Final Report Summary - SEPON (Search for emergent phenomena in oxide nanostructures)
The main issues in the study of 2-D oxide systems were to draw insights into the relationship between surface atomic structure and electronic properties, the role played by defects and finite size effects for strain relief and phase stability, and their magnetic properties. The reduction of the dimensionality from 3-D in bulk oxides to the 2-D limit results in profoundly modified structure concepts in the latter case, which have been characterized and classified in a number of transition metal oxide systems. Concepts of fabrication, electronic structure and catalytic chemistry were the major topics that have been addressed in the field of 1-D oxide nanostructures. The successful growth concept involved the decoration of the ordered arrays of metallic steps of vicinal metal surfaces by oxidic nanowires. Quantum dots systems involving oxide materials have been prepared and studied in the 0-D part of the project. Magnetic effects at the atomic limit have been investigated using the Kondo response of quasi-0-D Co centers on nanostructured Cu-O surfaces. Ordered arrays of size-selected oxide nanodots have great potential for probing unit and ensemble effects on the properties of oxide materials in the nanoscale regime, and the growth of an ordered superlattice of monodisperse and isomorphic NiO nanodots by directed assembly on a AlOx/Ni3Al(111) template surface has been succcessfully achieved. (WO3)3 clusters constitute oxide material at the molecular limit. The cyclic (WO3)3 clusters, generated in the gas phase by sublimation of WO3 powder in a thermal evaporator and adsorbed on nanostructured Cu-O surfaces, have been investigated by STM at low temperature (5K) and by DFT in terms of their geometry and energetics. For the study of electric field induced effects on oxide nanostructures, a revolutionary novel concept within the SEPON program, a new apparatus has been designed and set up, and the proof of concept of the approach has been established by the observation of the electric field induced reduction of NiO on Ag(100). Using an effective model based on DFT, the interfacial redox process is traced down to a dissociative electron attachment mechanism. The formation of a 2-D ternary CuWO4 phase by reaction of a monolayer of (WO3)3 clusters with a Cu-O surface oxide represents a radically new approach towards the fabrication of 2-D ternary oxides, opening up new lines of research into 2-D materials.
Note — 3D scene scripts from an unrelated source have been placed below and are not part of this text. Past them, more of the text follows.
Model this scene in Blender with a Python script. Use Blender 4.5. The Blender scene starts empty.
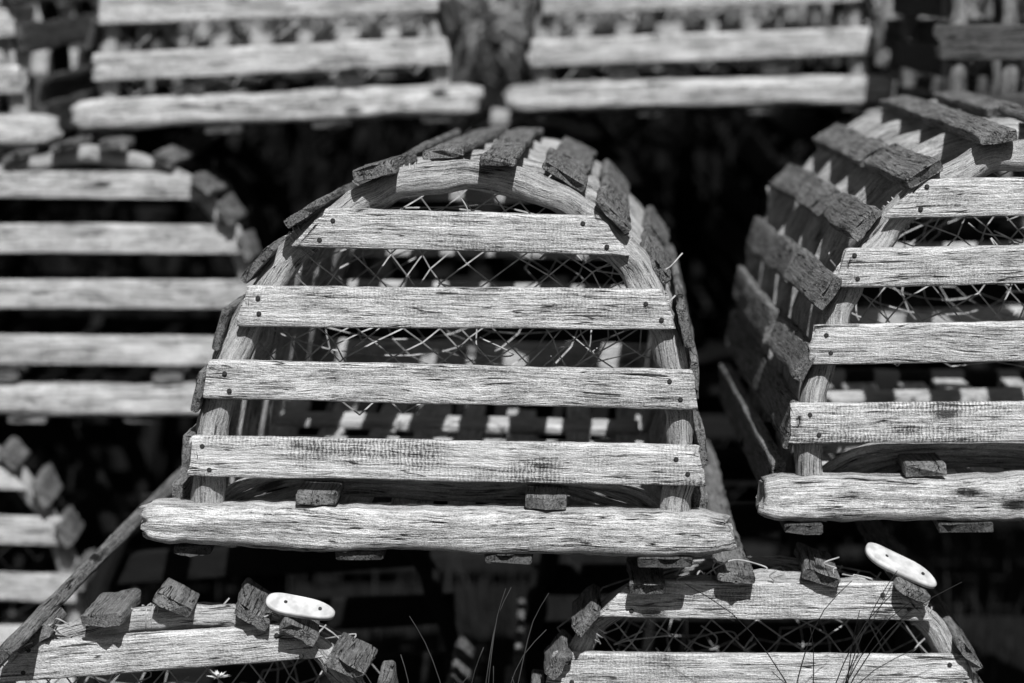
import bpy, math, random
from mathutils import Vector, Matrix, Euler, noise
C = bpy.context.scene.collection
R = math.radians
GZ = -0.05

# ------------------------------------------------------------------ materials
def wood(name, dark, light, streak=1.0, crack=.5, lichen=0.0, bump=.5, saw=0.0, knots=True, mid=.61, wander=.010):
    m = bpy.data.materials.new(name); m.use_nodes = True
    nt = m.node_tree; N = nt.nodes; Lk = nt.links
    for n in list(N): N.remove(n)
    def nd(t, **k):
        n = N.new(t)
        for a, b in k.items(): setattr(n, a, b)
        return n
    def math_(op, a, b=None, clamp=False):
        n = nd('ShaderNodeMath', operation=op, use_clamp=clamp)
        for i, v in enumerate((a, b)):
            if v is None: continue
            if isinstance(v, (int, float)): n.inputs[i].default_value = v
            else: Lk.new(v, n.inputs[i])
        return n.outputs[0]
    out = nd('ShaderNodeOutputMaterial'); bs = nd('ShaderNodeBsdfPrincipled')
    Lk.new(bs.outputs[0], out.inputs[0])
    at = nd('ShaderNodeAttribute', attribute_name='grain')
    def mapped(sx, sy, sz, src=None):
        n = nd('ShaderNodeVectorMath', operation='MULTIPLY')
        Lk.new(src or at.outputs['Vector'], n.inputs[0]); n.inputs[1].default_value = (sx, sy, sz)
        return n.outputs[0]
    def noi(vec, scale=1, detail=2, rough=.55, dist=0):
        n = nd('ShaderNodeTexNoise'); Lk.new(vec, n.inputs['Vector'])
        n.inputs['Scale'].default_value = scale; n.inputs['Detail'].default_value = detail
        n.inputs['Roughness'].default_value = rough; n.inputs['Distortion'].default_value = dist
        return n.outputs[0]
    w = noi(mapped(5, 13, 13), 1, 1)
    wv = nd('ShaderNodeCombineXYZ'); Lk.new(math_('MULTIPLY', math_('SUBTRACT', w, .5), wander), wv.inputs[1])
    va = nd('ShaderNodeVectorMath', operation='ADD'); Lk.new(at.outputs['Vector'], va.inputs[0]); Lk.new(wv.outputs[0], va.inputs[1])
    wc = va.outputs[0]
    s1 = noi(mapped(19, 440, 440, wc), 1, 2, .6)
    s2 = noi(mapped(110, 1100, 1100, wc), 1, 2, .65)
    s3 = noi(mapped(4.5, 130, 130, wc), 1, 1, .5)
    big = noi(mapped(18, 44, 44), 1, 4, .7)
    grit = noi(mapped(650, 800, 800), 1, 2, .8)
    g = math_('ADD', math_('MULTIPLY', s1, .32), math_('MULTIPLY', s2, .28))
    g = math_('ADD', g, math_('MULTIPLY', s3, .10))
    g = math_('ADD', g, math_('MULTIPLY', big, .22))
    g = math_('ADD', g, math_('MULTIPLY', grit, .30))
    h = g
    mr = nd('ShaderNodeMapRange'); Lk.new(g, mr.inputs[0])
    mr.inputs[1].default_value = mid - .13 / streak; mr.inputs[2].default_value = mid + .12 / streak
    val = mr.outputs[0]
    cn = noi(mapped(9, 210, 210, wc), 1, 1, .5)
    ab = math_('ABSOLUTE', math_('SUBTRACT', cn, .5))
    cr = math_('SUBTRACT', 1.0, math_('MULTIPLY', ab, 34), True)
    cm = math_('MULTIPLY', math_('SUBTRACT', noi(mapped(17, 75, 75), 1, 1), .50), 10, True)
    cr = math_('MULTIPLY', cr, cm, True)
    val = math_('SUBTRACT', val, math_('MULTIPLY', cr, crack), True)
    h = math_('SUBTRACT', h, math_('MULTIPLY', cr, .9 * crack))
    if saw:
        wv2 = nd('ShaderNodeTexWave'); Lk.new(mapped(1, .75, .5), wv2.inputs[0]); wv2.inputs['Scale'].default_value = 75
        wv2.inputs['Distortion'].default_value = 6; wv2.inputs['Detail'].default_value = 3; wv2.inputs['Detail Scale'].default_value = 2.5
        wm = math_('MULTIPLY', math_('SUBTRACT', noi(mapped(9, 26, 26), 1, 2), .42), 5, True)
        sv = math_('MULTIPLY', math_('MULTIPLY', wv2.outputs[1], wm, True), saw)
        val = math_('SUBTRACT', val, sv, True); h = math_('SUBTRACT', h, math_('MULTIPLY', sv, .35))
    if knots:
        vo = nd('ShaderNodeTexVoronoi'); Lk.new(mapped(6, 17, 17), vo.inputs['Vector']); vo.inputs['Scale'].default_value = 1
        kn = math_('MULTIPLY', math_('SUBTRACT', .12, vo.outputs['Distance']), 14, True)
        val = math_('SUBTRACT', val, math_('MULTIPLY', kn, .75), True)
        h = math_('SUBTRACT', h, math_('MULTIPLY', kn, .2))
    mx = nd('ShaderNodeMix', data_type='RGBA'); Lk.new(val, mx.inputs[0])
    mx.inputs[6].default_value = (dark, dark, dark, 1); mx.inputs[7].default_value = (light, light, light, 1)
    col = mx.outputs[2]
    if lichen:
        ln = noi(mapped(90, 110, 110), 1, 4, .7)
        lm = math_('MULTIPLY', math_('SUBTRACT', ln, .58), 12, True)
        lm = math_('MULTIPLY', lm, lichen, True)
        m2 = nd('ShaderNodeMix', data_type='RGBA'); Lk.new(lm, m2.inputs[0]); Lk.new(col, m2.inputs[6])
        m2.inputs[7].default_value = (min(.85, light * 1.4),) * 3 + (1,)
        col = m2.outputs[2]; h = math_('ADD', h, math_('MULTIPLY', lm, .25))
    Lk.new(col, bs.inputs['Base Color'])
    bs.inputs['Roughness'].default_value = .8; bs.inputs['Specular IOR Level'].default_value = .22
    bp = nd('ShaderNodeBump'); bp.inputs['Strength'].default_value = bump; bp.inputs['Distance'].default_value = .007
    Lk.new(h, bp.inputs['Height']); Lk.new(bp.outputs[0], bs.inputs['Normal'])
    return m
def plain(name, a, b, scale=40, rough=.8, spec=.2, coord='Object'):
    m = bpy.data.materials.new(name); m.use_nodes = True; nt = m.node_tree; bs = nt.nodes['Principled BSDF']
    tc = nt.nodes.new('ShaderNodeTexCoord'); n = nt.nodes.new('ShaderNodeTexNoise'); n.inputs['Scale'].default_value = scale; n.inputs['Detail'].default_value = 3
    r = nt.nodes.new('ShaderNodeValToRGB'); r.color_ramp.elements[0].color = (a, a, a, 1); r.color_ramp.elements[1].color = (b, b, b, 1)
    r.color_ramp.elements[0].position = .35; r.color_ramp.elements[1].position = .65
    nt.links.new(tc.outputs[coord], n.inputs[0]); nt.links.new(n.outputs[0], r.inputs[0]); nt.links.new(r.outputs[0], bs.inputs['Base Color'])
    bs.inputs['Roughness'].default_value = rough; bs.inputs['Specular IOR Level'].default_value = spec
    return m
M_slat = wood('pale_weathered_slat', .08, .98, 1.05, .85, 0, .85, .16, mid=.60)
M_slat2 = wood('grey_weathered_slat', .06, .95, 1.1, .9, 0, .9, .08, mid=.60, wander=.035)
M_slat3 = wood('saw_marked_slat', .08, .98, 1.0, .75, 0, .8, .42, mid=.588)
M_beam = wood('split_driftwood_beam', .025, .98, 1.15, 1.0, .1, 1.0, mid=.60, wander=.020)
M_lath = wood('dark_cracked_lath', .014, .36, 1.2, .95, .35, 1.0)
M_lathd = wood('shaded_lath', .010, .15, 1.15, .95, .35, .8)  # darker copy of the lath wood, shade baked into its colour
M_bow = wood('round_branch_wood', .07, .70, .95, .7, .3, .9)
M_floor = wood('floor_lath_wood', .14, .80, 1, .6, .2, .6)
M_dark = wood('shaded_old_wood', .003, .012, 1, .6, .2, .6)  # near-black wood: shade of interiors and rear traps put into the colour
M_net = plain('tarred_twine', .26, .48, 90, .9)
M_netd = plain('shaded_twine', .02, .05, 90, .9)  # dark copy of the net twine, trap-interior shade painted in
M_rope = plain('frayed_twine', .35, .6, 90, .9)
M_nail = plain('rusty_iron', .012, .04, 200, .6, .3)
M_tag = plain('bleached_plastic', .42, .70, 70, .5, .3)
M_grass = plain('grass_blade', .005, .022, 6, .7)
M_stem = plain('thin_stalk', .02, .08, 9, .8)
M_ground = plain('earth_and_turf', .002, .006, 3, .95)
M_petal = plain('white_petal', .45, .75, 150, .6)
M_dry = plain('dry_stalk', .01, .60, 18, .8)
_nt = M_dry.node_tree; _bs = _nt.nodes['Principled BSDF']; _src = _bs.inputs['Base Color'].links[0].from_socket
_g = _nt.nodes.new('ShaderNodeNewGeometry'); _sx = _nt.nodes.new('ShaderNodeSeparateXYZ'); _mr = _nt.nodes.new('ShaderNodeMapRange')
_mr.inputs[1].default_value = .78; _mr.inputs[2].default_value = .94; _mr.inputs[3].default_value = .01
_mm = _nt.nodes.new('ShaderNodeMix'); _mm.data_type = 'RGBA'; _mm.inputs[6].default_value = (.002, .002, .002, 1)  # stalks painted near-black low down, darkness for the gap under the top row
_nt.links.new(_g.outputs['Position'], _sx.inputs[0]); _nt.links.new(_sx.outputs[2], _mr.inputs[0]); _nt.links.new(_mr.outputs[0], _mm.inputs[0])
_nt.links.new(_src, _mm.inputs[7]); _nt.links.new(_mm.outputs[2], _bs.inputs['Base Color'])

# ------------------------------------------------------------------ mesh helpers
def link(name, verts, faces, mat, parent=None, grain=None, smooth=True):
    me = bpy.data.meshes.new(name); me.from_pydata(verts, [], faces); me.update()
    if grain:
        a = me.attributes.new('grain', 'FLOAT_VECTOR', 'POINT')
        flat = [c for g in grain for c in g]; a.data.foreach_set('vector', flat)
    if smooth: me.polygons.foreach_set('use_smooth', [len(p.vertices) == 4 for p in me.polygons])
    me.materials.append(mat)
    o = bpy.data.objects.new(name, me); C.objects.link(o)
    if parent: o.parent = parent
    return o
def nz(a, b, c): return noise.noise(Vector((a, b, c)))
def plank(name, parent, mat, A, B, side, W, T, seed, nseg=22, edge=.0022, warp=.003, jag=.004, chamfer=.0022, rnd=False, surf=.0006, slant=0.):
    rg = random.Random(seed); A = Vector(A); B = Vector(B); ax = (B - A); L = ax.length; ax.normalize()
    side = Vector(side); side = (side - ax * side.dot(ax)).normalized(); nr = ax.cross(side)
    w, t = W / 2, T / 2; c = min(chamfer, t * .8)
    sec = []
    k = 8 if rnd else 6
    for i in range(k + 1): sec.append((-w + c + (2 * w - 2 * c) * i / k, t))
    sec += [(w - c * .35, t - c * .35), (w, t - c), (w, -t + c), (w - c * .35, -t + c * .35)]
    for i in range(k + 1): sec.append((w - c - (2 * w - 2 * c) * i / k, -t))
    sec += [(-w + c * .35, -t + c * .35), (-w, -t + c), (-w, t - c), (-w + c * .35, t - c * .35)]
    n = len(sec); vs, fs, gr = [], [], []
    so = Vector((rg.uniform(0, 90), rg.uniform(0, 9), rg.uniform(0, 9))); sd = rg.uniform(0, 500)
    tw = rg.uniform(-.05, .05)
    st = [0, min(.004, L * .02)] + [L * i / nseg for i in range(1, nseg)] + [L - min(.004, L * .02), L]
    nst = len(st)
    for si, s in enumerate(st):
        end = si in (0, nst - 1)
        u = s / L
        cw = warp * 1.2 * nz(s * 2.2, sd, 1.1); ct = warp * nz(s * 2.0, sd, 7.7)
        ww = 1 + edge * 10 * nz(s * 5, sd, 3.3)
        if rnd:
            e = min(s, L - s); ww *= 1 - .28 * max(0, 1 - e / .03) ** 2
        rot = tw * (u - .5)
        for (a, b) in sec:
            sg = 1 if a > 0 else -1
            ea = abs(a) / w
            aa = a * ww + sg * edge * (nz(s * 9, sd + sg * 9, 5) + .6 * nz(s * 55, sd + sg * 9, 15)) * ea ** 2
            bb = b * (1 + (.12 * nz(s * 6, sd, a * 30))) + surf * (nz(s * 12, a * 190, sd + (b > 0) * 40) + .6 * nz(s * 80, a * 300, sd + (b > 0) * 40))
            if rnd: bb *= (1 - .28 * max(0, 1 - min(s, L - s) / .03) ** 2)
            if end: aa *= .975; bb *= .88
            aa, bb = aa * math.cos(rot) - bb * math.sin(rot), aa * math.sin(rot) + bb * math.cos(rot)
            jo = 0
            if si < 2 or si > nst - 3:
                jo = jag * (nz(a * 55, b * 60, sd + (si > 2) * 33) + .5 * nz(a * 190, b * 90, sd + (si > 2) * 63))
            if slant:
                d0 = min(s, L - s); f = max(0, 1 - d0 / .06)
                jo += (1 if si < nst / 2 else -1) * slant * a * f
            p = A + ax * (s + jo) + side * (aa + cw) + nr * (bb + ct)
            vs.append(p); gr.append((s + so.x + jo * (0 if slant else 2), a + so.y, b + so.z))
    m = nst
    for i in range(m - 1):
        for j in range(n):
            fs.append((i * n + j, i * n + (j + 1) % n, (i + 1) * n + (j + 1) % n, (i + 1) * n + j))
    fs.append(tuple(reversed(range(n)))); fs.append(tuple(range((m - 1) * n, m * n)))
    return link(name, vs, fs, mat, parent, gr)
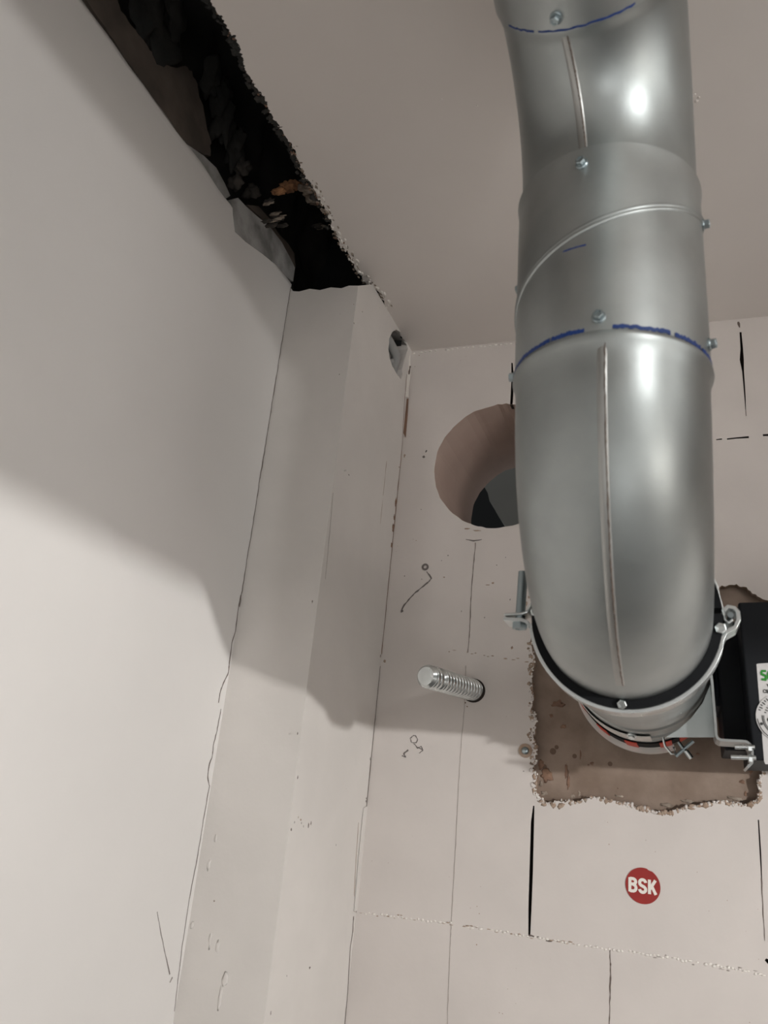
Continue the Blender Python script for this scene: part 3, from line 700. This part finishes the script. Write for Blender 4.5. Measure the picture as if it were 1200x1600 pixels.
# wing nut and hook at the collar joint
hx = onY(1062, 1166, .90)
tube('wing_screw', [hx + Vector((-.004, 0, -.010)), hx + Vector((.013, 0, .006))], .0018, 'bolt', damper, 10)
tube('wing_screw', [hx + Vector((-.001, 0, .004)), hx + Vector((.009, 0, -.010))], .0018, 'bolt', damper, 10)
tube('hook', [hx + Vector((-.016, 0, .008)), hx + Vector((-.014, 0, -.001)), hx + Vector((-.008, 0, -.008)), hx + Vector((-.004, 0, -.008)), hx + Vector((-.006, 0, -.001))], .0013, 'bright', damper, 8)
tube('hook', [hx + Vector((.006, 0, -.004)), hx + Vector((.011, 0, -.011))], .0024, 'bright', damper, 8)
# gusset plate and z-shaped strip carrying the actuator
YB = .80
plate = [onY(x, y, YB + .02) for x, y in [(1111, 1066), (1118, 1152), (1040, 1152), (1060, 1140), (1080, 1122), (1098, 1098)]]
slab('gusset_plate', plate, Vector((0, 1, 0)), .0015, 'zinc2', damper, None)
def bentstrip(name, pts, depth, th, m, parent):
    """strip running along pixel path in plane Y=YB, extruded in +Y"""
    P = [onY(x, y, YB) for x, y in pts]; vs = []; fs = []
    for i, p in enumerate(P):
        d = (P[min(i + 1, len(P) - 1)] - P[max(i - 1, 0)]).normalized(); n = Vector((-d.z, 0, d.x)) * th / 2
        vs += [p + n, p - n, p - n + Vector((0, depth, 0)), p + n + Vector((0, depth, 0))]
        if i:
            for k in range(4): fs.append((4 * (i - 1) + k, 4 * (i - 1) + (k + 1) % 4, 4 * i + (k + 1) % 4, 4 * i + k))
    fs += [(0, 1, 2, 3), tuple(range(len(vs) - 4, len(vs)))[::-1]]
    return obj(name, vs, fs, m, parent)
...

The fabrication and study of low-dimensional materials has produced a veritable hype in the scientific community in recent years. In view of this, we believe that the results of the present project are contributing to stir up and enhance the interest in low-dimensional oxide materials and we envision direct applications, e.g. in the field of electronic nanodevice technology or in the class of novel monolayer catalysts, the latter consisting of a 2-D material in combination with a suitable metal substrate, that have been shown to possess great potential for nanocatalysis.